LeRoux Manor has been hailed as “…a well-written gothic horror story for young readers… with… a shocking final chapter [that] will leave readers reeling” (Book Sirens) and a work by “an obviously gifted artist who knows how to blend human drama with horror” (Grady Harp, Amazon Top 50 Reviewer). What inspired you to write this chilling tale set in the old LeRoux manor within present-day England?

I’ve always wanted to set story within a really old building, but Australia is just too young a country. When I was looking into some of the old manors and estates in England, I knew it was the perfect place. Also I think the weather there is very atmospheric, especially for a horror novel.

You are an Australian author, and the entirety of LeRoux Manor takes place in the fictional town of Woodville, England. Despite creating a town and the entirety of its rich and chilling history, this is still a setting that may have seemed foreign to you as the author upon setting out to write this novel. How much research did you perform before feeling confident in your ability to write this novel in a country other than your own? Did you find anything surprising? Did anything in particular spark even more inspiration for the storyline? 

Honestly, it was hard to not get caught up in research, because the old buildings are so mysterious and beautiful! I wanted to make sure I was familiar with their general layouts and the scope of the old estates so that I could create mine accurately. I also realised after I started writing it, that the school year is set up differently in England than it is here in Australia. So that required a little reworking! 

Your published works to date consist of one collection of Horror short stories, After Dark; one adult Dark Mythological Fantasy novel, Fates’ Fury; and now your latest YA Horror novel, LeRoux Manor. While these are all categorized under the umbrella of the Horror genre, there is a vast array of different sub-genre elements specific to each. Which of these was your favorite to write? 

You’re right, they are so different, it’s hard to pick a favourite! I think I’d lean towards Fates’ Fury because of the amount of mythology involved and I loved interweaving horror with that. 

Do any genres of your currently published works come easier to you when it’s time to sit down and write? If so, why? 

I’m fortunate in that my stories and ideas flow smoothly for the most part. I’m a massive plotter, which I think really helps me in this process. I find I’m less likely to stumble or develop writer’s block if I have the majority of the story planned out.

What inspired the general plot line of LeRoux Manor

I wanted to write a haunted mansion story, but I also wanted to try and create something a little different. Something more than ghosts and scares. So without giving anything away, LeRoux Manor isn’t quite what you expect when you first start reading it. 

What do you hope readers take away after reading your newest YA Horror novel? 

I hope they take away a sense of satisfaction that they’ve read something a little different and that the ending wasn’t what they’d anticipated. 

Tell us about what you’re working on now and what you’re most excited about with your newest project in the works.

I’m gearing up to release my next book, Never, Never which is a modern take on the Peter Pan classic.

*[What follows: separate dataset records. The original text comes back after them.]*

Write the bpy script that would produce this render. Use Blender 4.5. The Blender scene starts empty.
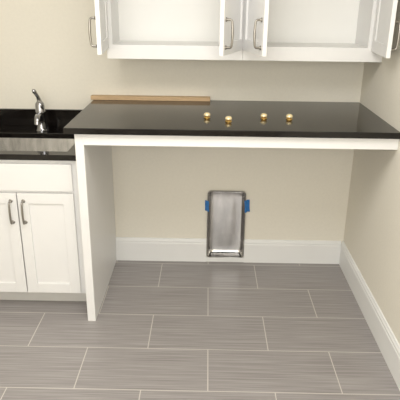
import bpy, bmesh, math, random
from mathutils import Vector, Matrix
random.seed(4)
S = bpy.context.scene
COL = S.collection
R = math.radians

# ---------------------------------------------------------------- materials
def lin(c):
    return tuple((v/255/12.92 if v/255 <= .04045 else ((v/255+.055)/1.055)**2.4) for v in c) + (1,)

def mat(name, rgb, rough=.5, metal=0, noise=0.0, nscale=20, stretch=(1,1,1), bump=0.0, coat=0, spec=.5):
    m = bpy.data.materials.new(name); m.use_nodes = True
    nt = m.node_tree; b = nt.nodes['Principled BSDF']
    b.inputs['Roughness'].default_value = rough
    b.inputs['Metallic'].default_value = metal
    b.inputs['Coat Weight'].default_value = coat
    b.inputs['Specular IOR Level'].default_value = spec
    tc = nt.nodes.new('ShaderNodeTexCoord'); mp = nt.nodes.new('ShaderNodeMapping')
    mp.inputs['Scale'].default_value = stretch
    nz = nt.nodes.new('ShaderNodeTexNoise'); nz.inputs['Scale'].default_value = nscale
    nz.inputs['Detail'].default_value = 5
    nt.links.new(tc.outputs['Object'], mp.inputs[0]); nt.links.new(mp.outputs[0], nz.inputs[0])
    cr = nt.nodes.new('ShaderNodeValToRGB')
    c = lin(rgb)
    cr.color_ramp.elements[0].position = .3; cr.color_ramp.elements[1].position = .7
    cr.color_ramp.elements[0].color = tuple(v*(1-noise) for v in c[:3])+(1,)
    cr.color_ramp.elements[1].color = tuple(min(1, v*(1+noise)) for v in c[:3])+(1,)
    nt.links.new(nz.outputs['Fac'], cr.inputs[0]); nt.links.new(cr.outputs[0], b.inputs['Base Color'])
    if bump:
        bp = nt.nodes.new('ShaderNodeBump'); bp.inputs['Strength'].default_value = bump
        bp.inputs['Distance'].default_value = .002
        nt.links.new(nz.outputs['Fac'], bp.inputs['Height']); nt.links.new(bp.outputs[0], b.inputs['Normal'])
    return m

M = {}
M['wall'] = mat('wall_paint', (233,228,215), .85, noise=.015, nscale=60, bump=.08)
M['ceil'] = mat('ceiling_paint', (240,240,238), .9, noise=.01, nscale=40)
M['white'] = mat('white_cabinet_paint', (232,231,229), .38, noise=.008, nscale=8)
M['inside'] = mat('cabinet_interior', (244,243,239), .5, noise=.01, nscale=8)
M['trim'] = mat('white_trim_paint', (236,236,234), .4, noise=.008, nscale=8)
M['steel'] = mat('brushed_stainless', (158,157,156), .22, 1, noise=.22, nscale=14, stretch=(3,3,.6), bump=.25)
M['galv'] = mat('galvanized_metal', (204,203,202), .13, 1, noise=.14, nscale=6, stretch=(3,1,.8), bump=.8)
M['flange'] = mat('zinc_rim', (150,147,142), .3, 1, noise=.12, nscale=30)
M['chrome'] = mat('chrome', (172,172,175), .1, 1, noise=.02, nscale=10)
M['nickel'] = mat('satin_nickel', (160,156,149), .28, 1, noise=.04, nscale=20)
M['brass'] = mat('polished_brass', (226,186,108), .25, .8, noise=.05, nscale=20)
M['cream'] = mat('pale_gold_knob', (248,228,180), .2, .4, noise=.03, nscale=30)
M['wood'] = mat('bare_wood', (198,168,130), .6, 0, noise=.12, nscale=14, stretch=(1,14,14), bump=.1)
M['tape'] = mat('blue_tape', (48,122,196), .65, 0, noise=.12, nscale=60, bump=.2)
M['dark'] = mat('toe_kick_paint', (215,213,208), .6, 0, noise=.02)

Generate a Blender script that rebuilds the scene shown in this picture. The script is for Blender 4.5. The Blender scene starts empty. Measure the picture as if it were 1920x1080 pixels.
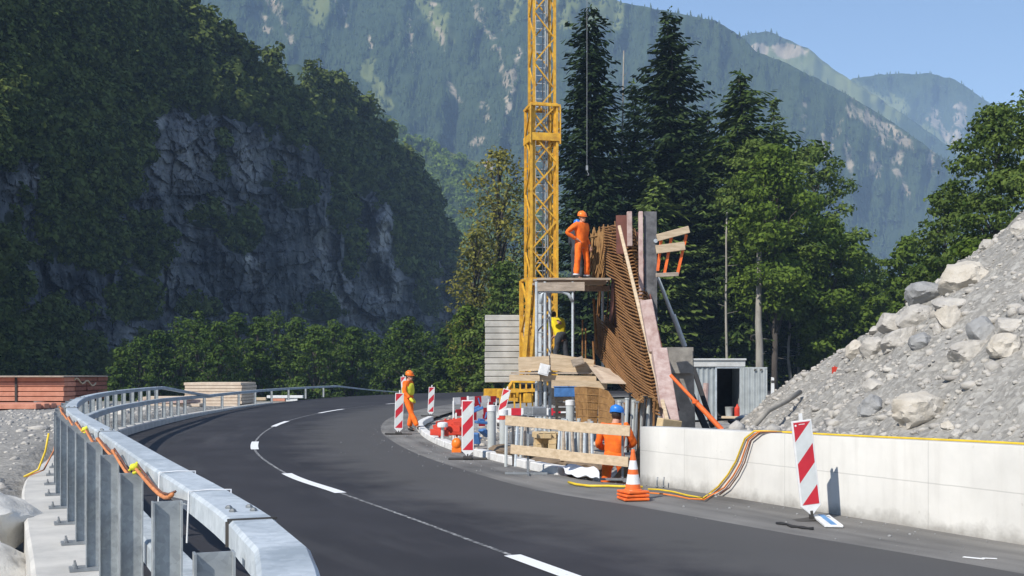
import bpy, bmesh, math, random
import numpy as np
from mathutils import Vector, Matrix, noise

random.seed(7)
RNG = np.random.default_rng(11)
scene = bpy.context.scene
COL = scene.collection
PI = math.pi
# ---------------------------------------------------------------- photograph geometry
F, EYE, CX, HY = 2059.0, 1.69, 960.0, 698.0


def W(px, py, Y):
    return Vector(((px - CX) * Y / F, Y, EYE - (py - HY) * Y / F))


def G(px, py, z=0.0):
    return W(px, py, F * (EYE - z) / (py - HY))


def lerp(a, b, t):
    return a + (b - a) * t


# ---------------------------------------------------------------- materials
def nodes_of(name):
    m = bpy.data.materials.new(name)
    m.use_nodes = True
    nt = m.node_tree
    b = nt.nodes['Principled BSDF']
    return m, nt, b


def N(nt, t, **kw):
    n = nt.nodes.new(t)
    for k, v in kw.items():
        setattr(n, k, v)
    return n


def ramp(nt, fac, stops):
    r = N(nt, 'ShaderNodeValToRGB')
    el = r.color_ramp.elements
    while len(el) < len(stops):
        el.new(0.5)
    for e, (p, c) in zip(el, stops):
        e.position = p
        e.color = (*c, 1) if len(c) == 3 else c
    nt.links.new(fac, r.inputs['Fac'])
    return r.outputs['Color']


def coords(nt, kind='Object', scale=(1, 1, 1)):
    t = N(nt, 'ShaderNodeTexCoord')
    mp = N(nt, 'ShaderNodeMapping')
    mp.inputs['Scale'].default_value = scale
    nt.links.new(t.outputs[kind], mp.inputs['Vector'])
    return mp.outputs['Vector']


def noise_tex(nt, vec, scale, detail=6, rough=0.55, dist=0.0):
    n = N(nt, 'ShaderNodeTexNoise')
    n.inputs['Scale'].default_value = scale
    n.inputs['Detail'].default_value = detail
    n.inputs['Roughness'].default_value = rough
    n.inputs['Distortion'].default_value = dist
    nt.links.new(vec, n.inputs['Vector'])
    return n.outputs['Fac']


def mix(nt, fac, a, b):
    m = N(nt, 'ShaderNodeMix', data_type='RGBA')
    for s, v in ((0, fac), (6, a), (7, b)):
        if hasattr(v, 'is_linked') or hasattr(v, 'node'):
            nt.links.new(v, m.inputs[s])
        elif s == 0:
            m.inputs[0].default_value = v
        else:
            m.inputs[s].default_value = (*v, 1)
    return m.outputs[2]


def bump(nt, b, h, strength, dist=0.02):
    bp = N(nt, 'ShaderNodeBump')
    bp.inputs['Strength'].default_value = strength
    bp.inputs['Distance'].default_value = dist
    nt.links.new(h, bp.inputs['Height'])
    nt.links.new(bp.outputs['Normal'], b.inputs['Normal'])


def mat(name, col, rough=0.75, metal=0.0, var=0.25, vs=4.0, col2=None, bmp=0.0, bs=30.0, stretch=(1, 1, 1), kind='Object', bd=0.02, spec=0.4):
    m, nt, b = nodes_of(name)
    v = coords(nt, kind, stretch)
    f = noise_tex(nt, v, vs, 8, 0.62)
    c2 = col2 if col2 else tuple(x * (1 - var) for x in col)
    c1 = col if col2 else tuple(min(1, x * (1 + var * .6)) for x in col)
    nt.links.new(ramp(nt, f, [(0.34, c2), (0.66, c1)]), b.inputs['Base Color'])
    b.inputs['Roughness'].default_value = rough
    b.inputs['Metallic'].default_value = metal
    b.inputs['Specular IOR Level'].default_value = spec
    if bmp:
        bump(nt, b, noise_tex(nt, v, bs, 8, 0.65), bmp, bd)
    return m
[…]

Only Wendy Darling is now an adult and a detective haunted by her teenage abduction, working the case of a local missing girl. She fears the predatory Pan has returned, and is determined to stop him.  I’m also writing the first book in a series about a woman named Luna Zimmer who’s about to embark on a new journey as a paranormal investigator as she hunts for the truth about what happened to her family—and why she is the way she is. Finally, I’m in the plotting stages for a dark fantasy called Sunrise. 

You were formerly the Executive Assistant at The Horror Tree, a mainstream resource for authors of dark fiction and specifically the Horror genre. Did you learn anything in this role that had an impact on your own writing in the Horror genre? 

It was great to connect with other authors and learn about their own processes and writing journeys. I think the biggest thing I learned was just how diverse the horror genre is.

For our aspiring authors out there, what would you say are the three most important things every good Horror novel must have, whether it’s adult, YA, or blended with a mix of Fantasy and Mythology? 

There must be suspense, an emotional lead up to any event in order to impact the reader. There needs to be a strong storyline, so that the reader will follow the characters through these events, and for me, I love a good twist!